- _PROBLEM TO SOLVE_: Extract only the lines from the start of the entries below to the line with "C_NICHE = (0.94, 1.0, 0.97)", inclusive; omit every picture.

- _SUPPLIED RECORDS_:

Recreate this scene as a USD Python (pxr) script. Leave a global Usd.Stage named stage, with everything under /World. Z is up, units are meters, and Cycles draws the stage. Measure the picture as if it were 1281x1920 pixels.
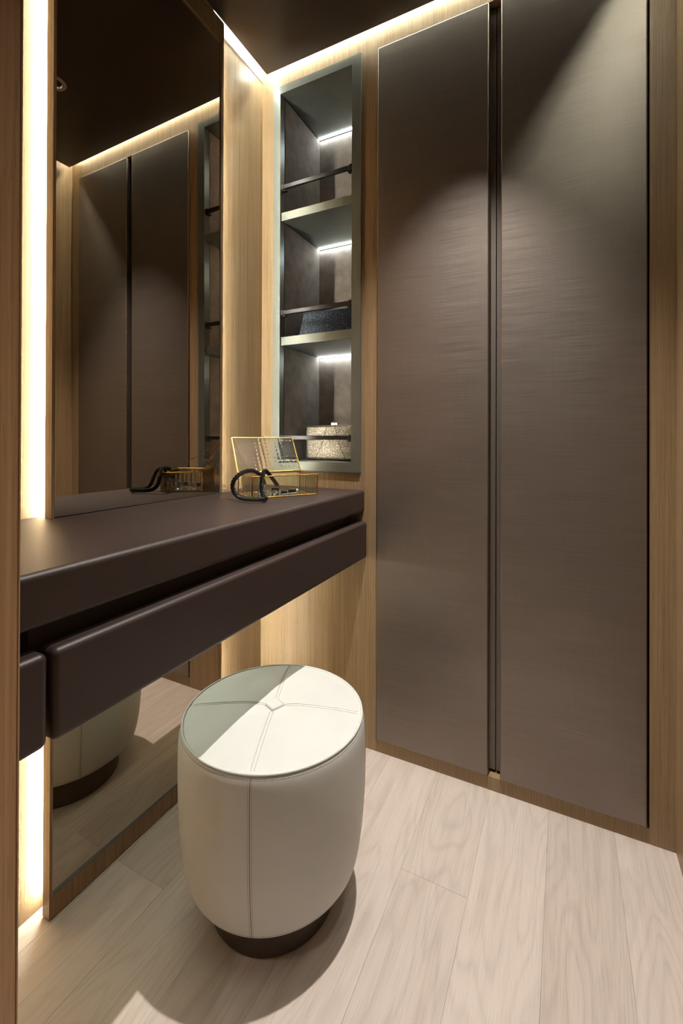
import math, random
import numpy as np
import trimesh, manifold3d as m3
from shapely.geometry import Polygon, box as sbox, Point
from pxr import Usd, UsdGeom, UsdLux, UsdShade, Gf, Sdf
import usdkit, meshkit

stage = Usd.Stage.CreateInMemory()
UsdGeom.SetStageUpAxis(stage, UsdGeom.Tokens.z)
UsdGeom.SetStageMetersPerUnit(stage, 1.0)
WORLD = UsdGeom.Xform.Define(stage, '/World')
stage.SetDefaultPrim(WORLD.GetPrim())
UsdGeom.Scope.Define(stage, '/World/Looks')
rng = random.Random(7)

# ---------------------------------------------------------------- camera, exposure, light levels
EXPOSURE = 0.25
L_DESK_UNSEEN = 34.0            # unseen strip under the vanity, lights floor and stool
I_SPOT = 47.0            # the recessed downlight above the stool
L_COVE = 115.0            # ceiling cove strips
L_COVE_R = 210.0         # the strip along the right wall
L_MIRROR = 75.0         # strips behind the mirror panel edges
L_NICHE = 26.0           # shelf strips
L_HALL_FILL = 4500.0          # added fill downlight in the passage behind the camera
C_SPOT = (1.0, 0.93, 0.875)
C_WARM = (0.99, 0.96, 0.81)
C_COVE = (0.95, 0.965, 0.80)
C_NICHE = (0.94, 1.0, 0.97)

CAM = dict(x=0.9025, y=-1.2064, z=0.9057, yaw=26.6198, pitch=0.21, roll=0.1729, f=837.17, sy=-140.66)
a, b, c = [math.radians(CAM[k]) for k in ('yaw', 'pitch', 'roll')]
fwd = np.array([-math.sin(a)*math.cos(b), math.cos(a)*math.cos(b), math.sin(b)])
right = np.array([math.cos(a), math.sin(a), 0.0])
up = np.cross(right, fwd)
r2 = right*math.cos(c) + up*math.sin(c)
u2 = -right*math.sin(c) + up*math.cos(c)
cam = UsdGeom.Camera.Define(stage, '/World/camera')
M = Gf.Matrix4d(*r2, 0, *u2, 0, *(-fwd), 0, CAM['x'], CAM['y'], CAM['z'], 1)
cam.AddTransformOp().Set(M)
cam.CreateHorizontalApertureAttr(36.0)
cam.CreateVerticalApertureAttr(36.0*1920/1281)
cam.CreateFocalLengthAttr(36.0*CAM['f']/1281)
cam.CreateVerticalApertureOffsetAttr(36.0*CAM['sy']/1281)
cam.CreateClippingRangeAttr(Gf.Vec2f(0.01, 100))
cam.CreateExposureAttr(EXPOSURE)

# ---------------------------------------------------------------- helpers
_used = {}
def free_path(parent, name):
    base = parent + '/' + name
    n = _used.get(base, 0)
    _used[base] = n + 1
    return base if n == 0 else '%s_%03d' % (base, n)

def meta(prim, label=None, cat=None, group=None, kind=None):
    for k, v in (('label', label), ('category', cat), ('group', group), ('kind', kind)):
        if v:
            prim.SetCustomDataByKey(k, v)
    return prim

def thing(name, label, cat, loc=(0, 0, 0), rotz=0.0, group=None):
    x = UsdGeom.Xform.Define(stage, free_path('/World', name))
    x.AddTranslateOp().Set(Gf.Vec3d(*map(float, loc)))
    if rotz:
        x.AddRotateZOp().Set(float(rotz))
    return meta(x.GetPrim(), label, cat, group)

def obj(name, mesh, mat, parent=None, smooth=30, label=None, cat=None, kind=None, group=None):
    pp = '/World' if parent is None else str(parent.GetPath())
    m = usdkit.mesh(stage, free_path(pp, name), mesh, mat, smooth=smooth)
    return meta(m.GetPrim(), label, cat, group, kind)

def tri(m):
    if isinstance(m, m3.Manifold):
        k = m.to_mesh()
        return trimesh.Trimesh(np.array(k.vert_properties[:, :3]), np.array(k.tri_verts), process=False)
    return m

def cat_(ms):
    return trimesh.util.concatenate([tri(m) for m in ms])

def bx(x0, x1, y0, y1, z0, z1):
    return m3.Manifold.cube([x1-x0, y1-y0, z1-z0]).translate([x0, y0, z0])

def rbx(x0, x1, y0, y1, z0, z1, r=0.003, seg=16):
    s = m3.Manifold.sphere(r, seg)
    return m3.Manifold.batch_hull([s.translate([x, y, z]) for x in (x0+r, x1-r) for y in (y0+r, y1-r) for z in (z0+r, z1-r)])

def cbx(x0, x1, y0, y1, z0, z1, c=0.001):
    P = []
    for sx in (0, 1):
        for sy in (0, 1):
            for sz in (0, 1):
                X, Y, Z = (x0, x1)[sx], (y0, y1)[sy], (z0, z1)[sz]
                dx, dy, dz = (c, -c)[sx], (c, -c)[sy], (c, -c)[sz]
                P += [[X+dx, Y+dy, Z], [X+dx, Y, Z+dz], [X, Y+dy, Z+dz]]
    return m3.Manifold.hull_points(np.array(P, np.float64))

def ext_z(poly, z0, z1):
    m = trimesh.creation.extrude_polygon(poly, z1-z0, engine='earcut')
    m.apply_translation([0, 0, z0])
    return m

def ext_y(poly_xz, y0, y1):
    """polygon in (x, z) extruded from y0 to y1"""
    m = trimesh.creation.extrude_polygon(poly_xz, y1-y0, engine='earcut')
    v = np.array(m.vertices)
    return trimesh.Trimesh(np.c_[v[:, 0], y1 - v[:, 2], v[:, 1]], m.faces, process=False)

def ext_x(poly_yz, x0, x1):
    m = trimesh.creation.extrude_polygon(poly_yz, x1-x0, engine='earcut')
    v = np.array(m.vertices)
    return trimesh.Trimesh(np.c_[x0 + v[:, 2], v[:, 0], v[:, 1]], m.faces, process=False)

def lathe(profile, n=128):
    return trimesh.creation.revolve(np.array(profile, float), sections=n)

def tube(P, r, n=8, closed=False):
    """swept tube through the points with parallel-transport frames; r is a number or one per point"""
    P = np.asarray(P, float)
    r = np.broadcast_to(np.asarray(r, float), (len(P),))
    T = (np.roll(P, -1, 0) - np.roll(P, 1, 0)) if closed else np.gradient(P, axis=0)
    T /= np.linalg.norm(T, axis=1, keepdims=True)
    ref = np.array([0, 0, 1.0]) if abs(T[0][2]) < 0.9 else np.array([1.0, 0, 0])
    N = np.cross(T[0], ref); N /= np.linalg.norm(N)
    V, F = [], []
    for i in range(len(P)):
        N = N - T[i]*(N@T[i]); N /= np.linalg.norm(N)
        B = np.cross(T[i], N)
        for k in range(n):
            t = 2*math.pi*k/n
            V.append(P[i] + r[i]*(math.cos(t)*N + math.sin(t)*B))
    m = len(P)
    for i in range(m if closed else m-1):
        for k in range(n):
            A, Bq = i*n+k, i*n+(k+1) % n
            C, D = ((i+1) % m)*n+k, ((i+1) % m)*n+(k+1) % n
            F += [[A, Bq, D], [A, D, C]]
    if not closed:
        V += [P[0], P[-1]]
        c0, c1 = len(V)-2, len(V)-1
        for k in range(n):
            F += [[c0, (k+1) % n, k], [c1, (m-1)*n+k, (m-1)*n+(k+1) % n]]
    return trimesh.Trimesh(np.array(V), np.array(F), process=False)

def smooth_path(P, n):
    from scipy.interpolate import CubicSpline
    P = np.asarray(P, float)
    d = np.r_[0, np.cumsum(np.linalg.norm(np.diff(P, axis=0), axis=1))]
    cs = CubicSpline(d, P)
    return cs(np.linspace(0, d[-1], n))

# ---------------------------------------------------------------- materials
def mat(name, nodes, links=(), surface='p.BSDF'):
    return usdkit.material(stage, '/World/Looks/' + name, nodes, links, surface=surface)

def emit(name, col, strength):
    return mat(name, {'e': ('emission', {'color': col, 'strength': strength})}, surface='e.emission')

def oak(name, dark, mid, light, rough=0.42, fine=330.0, bumpk=0.12):
    """straight-grained veneer, the grain running up z"""
    return mat(name, {
        'g': ('geometry', {}),
        'm1': ('mapping', {'scale': (fine, fine, 3.0)}),
        'n1': ('noise_texture', {'scale': 1.0, 'detail': 3.0, 'roughness': 0.55}),
        'm2': ('mapping', {'scale': (75.0, 75.0, 1.1)}),
        'n2': ('noise_texture', {'scale': 1.0, 'detail': 2.0}),
        'm3': ('mapping', {'scale': (900.0, 900.0, 26.0)}),
        'n3': ('noise_texture', {'scale': 1.0, 'detail': 1.0}),
        'r3': ('rgb_ramp', {'ramp': [(0.0, (0.42, 0.42, 0.42)), (0.30, (0.50, 0.50, 0.50)), (0.40, (1, 1, 1)), (1, (1, 1, 1))]}),
        'mx': ('mix_float', {'fac': 0.30}),
        'r': ('rgb_ramp', {'ramp': [(0.30, dark), (0.47, mid), (0.68, light)]}),
        'mul': ('mix_color', {'blend_type': 'multiply', 'fac': 0.45}),
        'bp': ('bump', {'strength': bumpk, 'distance': 0.002}),
        'p': ('principled_bsdf', {'roughness': rough, 'specular_ior_level': 0.35}),
    }, [('g.position', 'm1.vector'), ('m1.vector', 'n1.vector'), ('g.position', 'm2.vector'), ('m2.vector', 'n2.vector'),
        ('g.position', 'm3.vector'), ('m3.vector', 'n3.vector'), ('n3.fac', 'r3.fac'),
        ('n1.fac', 'mx.a'), ('n2.fac', 'mx.b'), ('mx.result', 'r.fac'), ('r.color', 'mul.a'), ('r3.color', 'mul.b'),
        ('mul.result', 'p.base_color'), ('n1.fac', 'bp.height'), ('bp.normal', 'p.normal')])

OAK = oak('oak_veneer', (0.195, 0.128, 0.066), (0.280, 0.190, 0.104), (0.355, 0.255, 0.148))
OAK_JAMB = oak('oak_jamb', (0.36, 0.20, 0.098), (0.49, 0.285, 0.148), (0.60, 0.37, 0.205), fine=240.0)

PLANK = mat('floor_plank', {
    'g': ('geometry', {}), 'oi': ('object_info', {}),
    'off': ('vector_math', {'math_type': 'scale', 'vector1': (13.7, 41.3, 7.9)}),
    'add': ('vector_math', {'math_type': 'add'}),
    'mA': ('mapping', {'scale': (9.0, 1.5, 1.0)}),
    'nA': ('noise_texture', {'scale': 1.0, 'detail': 2.0, 'roughness': 0.45, 'distortion': 0.35}),
    'k': ('math', {'math_type': 'multiply', 'value2': 30.0}),
    'fr': ('math', {'math_type': 'pingpong', 'value2': 1.0}),
    'rA': ('rgb_ramp', {'ramp': [(0.0, (1, 1, 1)), (0.50, (0.96, 0.96, 0.96)), (0.88, (0.55, 0.53, 0.52)), (1.0, (0.44, 0.42, 0.41))]}),
    'mB': ('mapping', {'scale': (620.0, 16.0, 1.0)}),
    'nB': ('noise_texture', {'scale': 1.0, 'detail': 3.0, 'roughness': 0.6}),
    'rB': ('rgb_ramp', {'ramp': [(0.30, (0.74, 0.72, 0.70)), (0.46, (0.94, 0.94, 0.94)), (0.7, (1.06, 1.06, 1.06))]}),
    'mC': ('mapping', {'scale': (60.0, 2.2, 1.0)}),
    'nC': ('noise_texture', {'scale': 1.0, 'detail': 2.0}),
    'rC': ('rgb_ramp', {'ramp': [(0.32, (0.88, 0.855, 0.84)), (0.55, (1.0, 1.0, 1.0)), (0.8, (1.06, 1.06, 1.05))]}),
    'tone': ('rgb_ramp', {'ramp': [(0.0, (0.455, 0.393, 0.347)), (0.5, (0.495, 0.432, 0.385)), (1.0, (0.53, 0.465, 0.415))]}),
    'm1': ('mix_color', {'blend_type': 'multiply', 'fac': 0.17}),
    'm2': ('mix_color', {'blend_type': 'multiply', 'fac': 0.55}),
    'm3': ('mix_color', {'blend_type': 'multiply', 'fac': 0.50}),
    'bp': ('bump', {'strength': 0.10, 'distance': 0.001}),
    'p': ('principled_bsdf', {'roughness': 0.46, 'specular_ior_level': 0.35}),
}, [('oi.random', 'off.scale'), ('g.position', 'add.vector1'), ('off.vector', 'add.vector2'),
    ('add.vector', 'mA.vector'), ('mA.vector', 'nA.vector'), ('nA.fac', 'k.value1'), ('k.value', 'fr.value1'), ('fr.value', 'rA.fac'),
    ('add.vector', 'mB.vector'), ('mB.vector', 'nB.vector'), ('nB.fac', 'rB.fac'),
    ('add.vector', 'mC.vector'), ('mC.vector', 'nC.vector'), ('nC.fac', 'rC.fac'),
    ('oi.random', 'tone.fac'), ('tone.color', 'm1.a'), ('rA.color', 'm1.b'), ('m1.result', 'm2.a'), ('rB.color', 'm2.b'),
    ('m2.result', 'm3.a'), ('rC.color', 'm3.b'), ('m3.result', 'p.base_color'), ('nB.fac', 'bp.height'), ('bp.normal', 'p.normal')])

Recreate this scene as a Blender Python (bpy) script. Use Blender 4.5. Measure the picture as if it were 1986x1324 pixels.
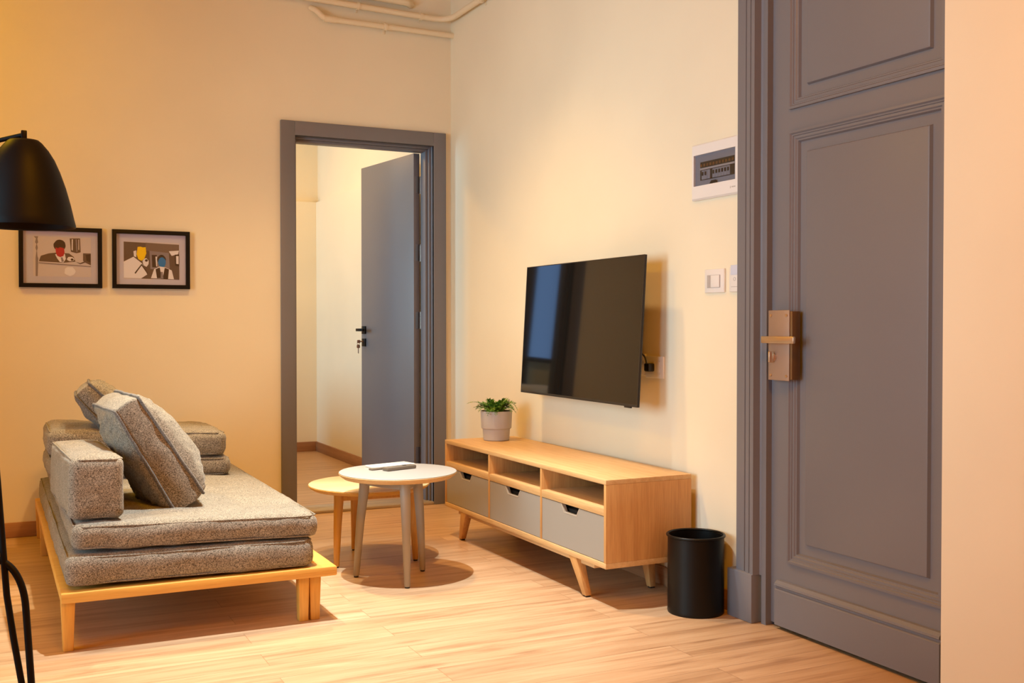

- _RESULT BELOW_:
Recreate this scene as a USD Python (pxr) script. Leave a global Usd.Stage named stage, with everything under /World. Z is up, units are meters, and Cycles draws the stage. Measure the picture as if it were 1281x1920 pixels.
import math, random
import numpy as np
import trimesh, manifold3d as m3
from shapely.geometry import Polygon, box as sbox, Point
from pxr import Usd, UsdGeom, UsdLux, UsdShade, Gf, Sdf
import usdkit, meshkit

stage = Usd.Stage.CreateInMemory()
UsdGeom.SetStageUpAxis(stage, UsdGeom.Tokens.z)
UsdGeom.SetStageMetersPerUnit(stage, 1.0)
WORLD = UsdGeom.Xform.Define(stage, '/World')
stage.SetDefaultPrim(WORLD.GetPrim())
UsdGeom.Scope.Define(stage, '/World/Looks')
rng = random.Random(7)

# ---------------------------------------------------------------- camera, exposure, light levels
EXPOSURE = 0.25
L_DESK_UNSEEN = 34.0            # unseen strip under the vanity, lights floor and stool
I_SPOT = 47.0            # the recessed downlight above the stool
L_COVE = 115.0            # ceiling cove strips
L_COVE_R = 210.0         # the strip along the right wall
L_MIRROR = 75.0         # strips behind the mirror panel edges
L_NICHE = 26.0           # shelf strips
L_HALL_FILL = 4500.0          # added fill downlight in the passage behind the camera
C_SPOT = (1.0, 0.93, 0.875)
C_WARM = (0.99, 0.96, 0.81)
C_COVE = (0.95, 0.965, 0.80)
C_NICHE = (0.94, 1.0, 0.97)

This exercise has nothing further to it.